GIVEN PROBLEM
Quote verbatim the span of lines that begins the listing below and closes with the line containing "sc.camera = cam".

AVAILABLE DATA
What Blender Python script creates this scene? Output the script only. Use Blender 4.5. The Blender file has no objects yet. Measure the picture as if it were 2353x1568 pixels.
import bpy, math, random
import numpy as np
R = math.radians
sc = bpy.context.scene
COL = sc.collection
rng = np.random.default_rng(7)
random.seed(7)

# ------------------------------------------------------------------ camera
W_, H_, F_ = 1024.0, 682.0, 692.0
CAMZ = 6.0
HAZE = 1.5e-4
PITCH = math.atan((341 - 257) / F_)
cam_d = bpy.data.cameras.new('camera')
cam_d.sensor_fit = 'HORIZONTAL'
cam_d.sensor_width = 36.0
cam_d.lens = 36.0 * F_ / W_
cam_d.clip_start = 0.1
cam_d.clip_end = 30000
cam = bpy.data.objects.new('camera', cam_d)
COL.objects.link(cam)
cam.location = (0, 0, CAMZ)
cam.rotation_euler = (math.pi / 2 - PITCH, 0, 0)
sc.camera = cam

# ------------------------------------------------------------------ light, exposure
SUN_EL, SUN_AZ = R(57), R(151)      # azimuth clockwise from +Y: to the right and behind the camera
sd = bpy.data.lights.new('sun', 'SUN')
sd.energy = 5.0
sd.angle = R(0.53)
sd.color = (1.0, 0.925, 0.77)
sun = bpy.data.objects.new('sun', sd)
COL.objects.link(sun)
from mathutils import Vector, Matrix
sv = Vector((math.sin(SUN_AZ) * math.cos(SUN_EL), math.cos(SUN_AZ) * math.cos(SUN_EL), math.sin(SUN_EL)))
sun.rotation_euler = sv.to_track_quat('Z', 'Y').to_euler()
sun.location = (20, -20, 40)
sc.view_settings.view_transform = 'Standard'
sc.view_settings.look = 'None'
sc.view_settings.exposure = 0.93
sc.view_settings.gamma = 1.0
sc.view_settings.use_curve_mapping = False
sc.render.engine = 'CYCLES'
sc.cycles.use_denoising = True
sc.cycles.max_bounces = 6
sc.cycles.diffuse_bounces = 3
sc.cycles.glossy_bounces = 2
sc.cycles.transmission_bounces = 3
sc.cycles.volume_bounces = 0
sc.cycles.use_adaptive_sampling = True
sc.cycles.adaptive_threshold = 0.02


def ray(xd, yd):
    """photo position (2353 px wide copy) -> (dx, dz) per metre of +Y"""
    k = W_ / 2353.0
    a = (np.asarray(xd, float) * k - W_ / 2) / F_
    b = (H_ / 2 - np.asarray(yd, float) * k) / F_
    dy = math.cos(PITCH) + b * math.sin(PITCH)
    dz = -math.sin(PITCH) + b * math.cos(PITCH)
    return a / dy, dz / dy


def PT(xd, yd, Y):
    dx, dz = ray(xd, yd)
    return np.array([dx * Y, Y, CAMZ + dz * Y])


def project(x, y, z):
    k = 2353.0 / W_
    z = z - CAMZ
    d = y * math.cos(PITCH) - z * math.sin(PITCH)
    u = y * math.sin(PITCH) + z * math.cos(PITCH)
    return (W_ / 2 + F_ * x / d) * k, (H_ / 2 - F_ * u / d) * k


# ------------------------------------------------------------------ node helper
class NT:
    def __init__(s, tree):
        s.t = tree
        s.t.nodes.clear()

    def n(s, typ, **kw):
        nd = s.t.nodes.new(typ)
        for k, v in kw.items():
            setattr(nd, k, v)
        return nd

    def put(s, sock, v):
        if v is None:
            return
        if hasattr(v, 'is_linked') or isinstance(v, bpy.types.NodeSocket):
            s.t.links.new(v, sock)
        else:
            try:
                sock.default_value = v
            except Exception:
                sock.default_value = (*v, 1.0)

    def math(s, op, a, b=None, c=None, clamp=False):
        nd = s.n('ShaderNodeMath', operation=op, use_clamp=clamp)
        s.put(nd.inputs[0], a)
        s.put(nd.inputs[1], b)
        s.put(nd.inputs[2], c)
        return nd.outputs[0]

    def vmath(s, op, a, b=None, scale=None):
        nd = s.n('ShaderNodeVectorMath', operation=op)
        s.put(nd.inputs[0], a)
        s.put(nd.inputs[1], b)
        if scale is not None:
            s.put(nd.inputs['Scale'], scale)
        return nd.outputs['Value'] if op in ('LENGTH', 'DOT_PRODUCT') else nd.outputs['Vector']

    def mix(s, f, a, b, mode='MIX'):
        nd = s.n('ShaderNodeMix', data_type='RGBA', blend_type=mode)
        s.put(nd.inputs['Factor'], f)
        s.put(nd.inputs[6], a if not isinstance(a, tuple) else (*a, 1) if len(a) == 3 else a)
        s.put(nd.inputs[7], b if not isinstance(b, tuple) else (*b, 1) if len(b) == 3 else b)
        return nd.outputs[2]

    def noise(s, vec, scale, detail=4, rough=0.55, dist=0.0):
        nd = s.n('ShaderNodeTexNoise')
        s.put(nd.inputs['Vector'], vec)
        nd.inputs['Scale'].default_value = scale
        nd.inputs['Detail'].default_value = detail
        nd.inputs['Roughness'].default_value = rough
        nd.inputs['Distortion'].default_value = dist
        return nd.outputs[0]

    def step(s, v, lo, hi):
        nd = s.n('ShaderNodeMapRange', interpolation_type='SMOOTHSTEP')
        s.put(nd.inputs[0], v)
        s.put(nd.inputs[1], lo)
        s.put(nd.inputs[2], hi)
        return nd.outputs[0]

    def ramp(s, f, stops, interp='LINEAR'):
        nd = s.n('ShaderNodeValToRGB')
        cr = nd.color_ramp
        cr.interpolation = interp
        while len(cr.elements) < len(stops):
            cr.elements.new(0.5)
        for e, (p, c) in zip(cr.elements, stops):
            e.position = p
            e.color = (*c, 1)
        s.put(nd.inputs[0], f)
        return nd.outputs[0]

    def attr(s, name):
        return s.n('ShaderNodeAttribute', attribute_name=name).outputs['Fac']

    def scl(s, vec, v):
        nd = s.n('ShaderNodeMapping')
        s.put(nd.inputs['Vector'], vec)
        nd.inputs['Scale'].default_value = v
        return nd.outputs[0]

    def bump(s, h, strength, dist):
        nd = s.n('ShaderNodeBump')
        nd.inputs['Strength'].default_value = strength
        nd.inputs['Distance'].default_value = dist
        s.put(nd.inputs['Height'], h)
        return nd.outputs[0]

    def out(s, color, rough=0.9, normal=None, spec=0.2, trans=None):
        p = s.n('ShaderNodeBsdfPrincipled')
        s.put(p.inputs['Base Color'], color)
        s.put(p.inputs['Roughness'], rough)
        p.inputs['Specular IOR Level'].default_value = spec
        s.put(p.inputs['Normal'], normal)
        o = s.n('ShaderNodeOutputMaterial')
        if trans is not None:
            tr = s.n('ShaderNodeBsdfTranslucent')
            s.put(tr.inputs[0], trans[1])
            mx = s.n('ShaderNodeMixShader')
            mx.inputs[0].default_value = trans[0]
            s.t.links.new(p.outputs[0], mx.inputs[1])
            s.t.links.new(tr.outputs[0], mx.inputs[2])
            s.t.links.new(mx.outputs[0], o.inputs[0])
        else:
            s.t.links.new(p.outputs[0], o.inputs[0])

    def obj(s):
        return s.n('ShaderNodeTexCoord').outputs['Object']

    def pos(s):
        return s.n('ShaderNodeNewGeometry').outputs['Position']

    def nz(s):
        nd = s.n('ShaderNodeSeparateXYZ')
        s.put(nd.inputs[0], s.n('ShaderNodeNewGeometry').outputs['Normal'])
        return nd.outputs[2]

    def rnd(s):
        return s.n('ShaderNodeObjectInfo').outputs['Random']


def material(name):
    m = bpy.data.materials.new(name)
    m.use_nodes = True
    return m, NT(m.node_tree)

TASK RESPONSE
What Blender Python script creates this scene? Output the script only. Use Blender 4.5. The Blender file has no objects yet. Measure the picture as if it were 2353x1568 pixels.
import bpy, math, random
import numpy as np
R = math.radians
sc = bpy.context.scene
COL = sc.collection
rng = np.random.default_rng(7)
random.seed(7)

# ------------------------------------------------------------------ camera
W_, H_, F_ = 1024.0, 682.0, 692.0
CAMZ = 6.0
HAZE = 1.5e-4
PITCH = math.atan((341 - 257) / F_)
cam_d = bpy.data.cameras.new('camera')
cam_d.sensor_fit = 'HORIZONTAL'
cam_d.sensor_width = 36.0
cam_d.lens = 36.0 * F_ / W_
cam_d.clip_start = 0.1
cam_d.clip_end = 30000
cam = bpy.data.objects.new('camera', cam_d)
COL.objects.link(cam)
cam.location = (0, 0, CAMZ)
cam.rotation_euler = (math.pi / 2 - PITCH, 0, 0)
sc.camera = cam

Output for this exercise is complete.